- **DATA SECTION**
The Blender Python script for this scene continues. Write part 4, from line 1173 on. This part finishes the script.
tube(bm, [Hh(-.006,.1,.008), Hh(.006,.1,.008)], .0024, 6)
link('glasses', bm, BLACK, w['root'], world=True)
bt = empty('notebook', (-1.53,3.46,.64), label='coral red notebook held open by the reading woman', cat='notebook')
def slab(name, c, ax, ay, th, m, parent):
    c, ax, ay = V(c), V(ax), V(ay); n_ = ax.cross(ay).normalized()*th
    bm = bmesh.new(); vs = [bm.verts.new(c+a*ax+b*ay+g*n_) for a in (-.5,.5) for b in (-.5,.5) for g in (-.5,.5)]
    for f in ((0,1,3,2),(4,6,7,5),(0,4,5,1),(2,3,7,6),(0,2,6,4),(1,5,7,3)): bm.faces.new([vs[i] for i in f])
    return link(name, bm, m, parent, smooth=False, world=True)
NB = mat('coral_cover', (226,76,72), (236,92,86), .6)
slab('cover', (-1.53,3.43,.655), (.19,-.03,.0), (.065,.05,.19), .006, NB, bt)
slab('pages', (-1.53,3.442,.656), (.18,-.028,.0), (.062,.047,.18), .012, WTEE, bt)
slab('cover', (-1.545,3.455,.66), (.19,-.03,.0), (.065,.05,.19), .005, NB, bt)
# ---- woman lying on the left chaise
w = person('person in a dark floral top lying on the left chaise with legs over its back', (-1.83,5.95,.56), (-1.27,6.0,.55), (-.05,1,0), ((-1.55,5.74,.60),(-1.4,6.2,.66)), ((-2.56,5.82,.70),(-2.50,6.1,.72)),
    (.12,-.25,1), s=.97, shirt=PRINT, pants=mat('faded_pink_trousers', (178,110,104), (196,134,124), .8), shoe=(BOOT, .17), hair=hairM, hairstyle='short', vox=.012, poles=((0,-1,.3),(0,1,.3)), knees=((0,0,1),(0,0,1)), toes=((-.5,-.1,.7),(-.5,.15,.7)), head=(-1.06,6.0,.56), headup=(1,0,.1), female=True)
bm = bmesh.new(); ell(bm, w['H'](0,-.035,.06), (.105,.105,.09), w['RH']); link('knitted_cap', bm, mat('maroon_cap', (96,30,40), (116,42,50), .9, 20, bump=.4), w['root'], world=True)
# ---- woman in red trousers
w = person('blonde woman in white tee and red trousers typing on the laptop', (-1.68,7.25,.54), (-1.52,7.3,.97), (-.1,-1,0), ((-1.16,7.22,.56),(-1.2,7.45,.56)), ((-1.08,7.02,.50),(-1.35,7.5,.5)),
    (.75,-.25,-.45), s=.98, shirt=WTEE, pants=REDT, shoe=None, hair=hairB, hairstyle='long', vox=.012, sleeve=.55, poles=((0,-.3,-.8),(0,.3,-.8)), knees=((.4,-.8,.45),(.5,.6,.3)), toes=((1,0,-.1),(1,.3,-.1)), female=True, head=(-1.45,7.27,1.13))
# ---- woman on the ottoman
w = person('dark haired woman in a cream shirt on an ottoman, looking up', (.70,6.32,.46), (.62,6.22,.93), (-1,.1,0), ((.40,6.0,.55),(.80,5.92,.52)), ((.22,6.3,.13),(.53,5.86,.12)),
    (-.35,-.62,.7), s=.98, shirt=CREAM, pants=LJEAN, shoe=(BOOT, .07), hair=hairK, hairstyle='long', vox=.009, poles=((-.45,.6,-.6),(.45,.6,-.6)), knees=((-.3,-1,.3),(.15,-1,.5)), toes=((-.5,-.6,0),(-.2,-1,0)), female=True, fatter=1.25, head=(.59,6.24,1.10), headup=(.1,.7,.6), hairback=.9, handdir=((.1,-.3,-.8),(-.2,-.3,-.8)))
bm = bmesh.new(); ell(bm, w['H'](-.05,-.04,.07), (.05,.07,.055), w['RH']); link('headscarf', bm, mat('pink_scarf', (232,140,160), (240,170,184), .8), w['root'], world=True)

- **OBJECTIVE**
Copy out each line above, character for character.

- **RESPONSE TO THE TASK**
The Blender Python script for this scene continues. Write part 4, from line 1173 on. This part finishes the script.
tube(bm, [Hh(-.006,.1,.008), Hh(.006,.1,.008)], .0024, 6)
link('glasses', bm, BLACK, w['root'], world=True)
bt = empty('notebook', (-1.53,3.46,.64), label='coral red notebook held open by the reading woman', cat='notebook')
def slab(name, c, ax, ay, th, m, parent):
    c, ax, ay = V(c), V(ax), V(ay); n_ = ax.cross(ay).normalized()*th
    bm = bmesh.new(); vs = [bm.verts.new(c+a*ax+b*ay+g*n_) for a in (-.5,.5) for b in (-.5,.5) for g in (-.5,.5)]
    for f in ((0,1,3,2),(4,6,7,5),(0,4,5,1),(2,3,7,6),(0,2,6,4),(1,5,7,3)): bm.faces.new([vs[i] for i in f])
    return link(name, bm, m, parent, smooth=False, world=True)
NB = mat('coral_cover', (226,76,72), (236,92,86), .6)
slab('cover', (-1.53,3.43,.655), (.19,-.03,.0), (.065,.05,.19), .006, NB, bt)
slab('pages', (-1.53,3.442,.656), (.18,-.028,.0), (.062,.047,.18), .012, WTEE, bt)
slab('cover', (-1.545,3.455,.66), (.19,-.03,.0), (.065,.05,.19), .005, NB, bt)
# ---- woman lying on the left chaise
w = person('person in a dark floral top lying on the left chaise with legs over its back', (-1.83,5.95,.56), (-1.27,6.0,.55), (-.05,1,0), ((-1.55,5.74,.60),(-1.4,6.2,.66)), ((-2.56,5.82,.70),(-2.50,6.1,.72)),
    (.12,-.25,1), s=.97, shirt=PRINT, pants=mat('faded_pink_trousers', (178,110,104), (196,134,124), .8), shoe=(BOOT, .17), hair=hairM, hairstyle='short', vox=.012, poles=((0,-1,.3),(0,1,.3)), knees=((0,0,1),(0,0,1)), toes=((-.5,-.1,.7),(-.5,.15,.7)), head=(-1.06,6.0,.56), headup=(1,0,.1), female=True)
bm = bmesh.new(); ell(bm, w['H'](0,-.035,.06), (.105,.105,.09), w['RH']); link('knitted_cap', bm, mat('maroon_cap', (96,30,40), (116,42,50), .9, 20, bump=.4), w['root'], world=True)
# ---- woman in red trousers
w = person('blonde woman in white tee and red trousers typing on the laptop', (-1.68,7.25,.54), (-1.52,7.3,.97), (-.1,-1,0), ((-1.16,7.22,.56),(-1.2,7.45,.56)), ((-1.08,7.02,.50),(-1.35,7.5,.5)),
    (.75,-.25,-.45), s=.98, shirt=WTEE, pants=REDT, shoe=None, hair=hairB, hairstyle='long', vox=.012, sleeve=.55, poles=((0,-.3,-.8),(0,.3,-.8)), knees=((.4,-.8,.45),(.5,.6,.3)), toes=((1,0,-.1),(1,.3,-.1)), female=True, head=(-1.45,7.27,1.13))
# ---- woman on the ottoman
w = person('dark haired woman in a cream shirt on an ottoman, looking up', (.70,6.32,.46), (.62,6.22,.93), (-1,.1,0), ((.40,6.0,.55),(.80,5.92,.52)), ((.22,6.3,.13),(.53,5.86,.12)),
    (-.35,-.62,.7), s=.98, shirt=CREAM, pants=LJEAN, shoe=(BOOT, .07), hair=hairK, hairstyle='long', vox=.009, poles=((-.45,.6,-.6),(.45,.6,-.6)), knees=((-.3,-1,.3),(.15,-1,.5)), toes=((-.5,-.6,0),(-.2,-1,0)), female=True, fatter=1.25, head=(.59,6.24,1.10), headup=(.1,.7,.6), hairback=.9, handdir=((.1,-.3,-.8),(-.2,-.3,-.8)))
bm = bmesh.new(); ell(bm, w['H'](-.05,-.04,.07), (.05,.07,.055), w['RH']); link('headscarf', bm, mat('pink_scarf', (232,140,160), (240,170,184), .8), w['root'], world=True)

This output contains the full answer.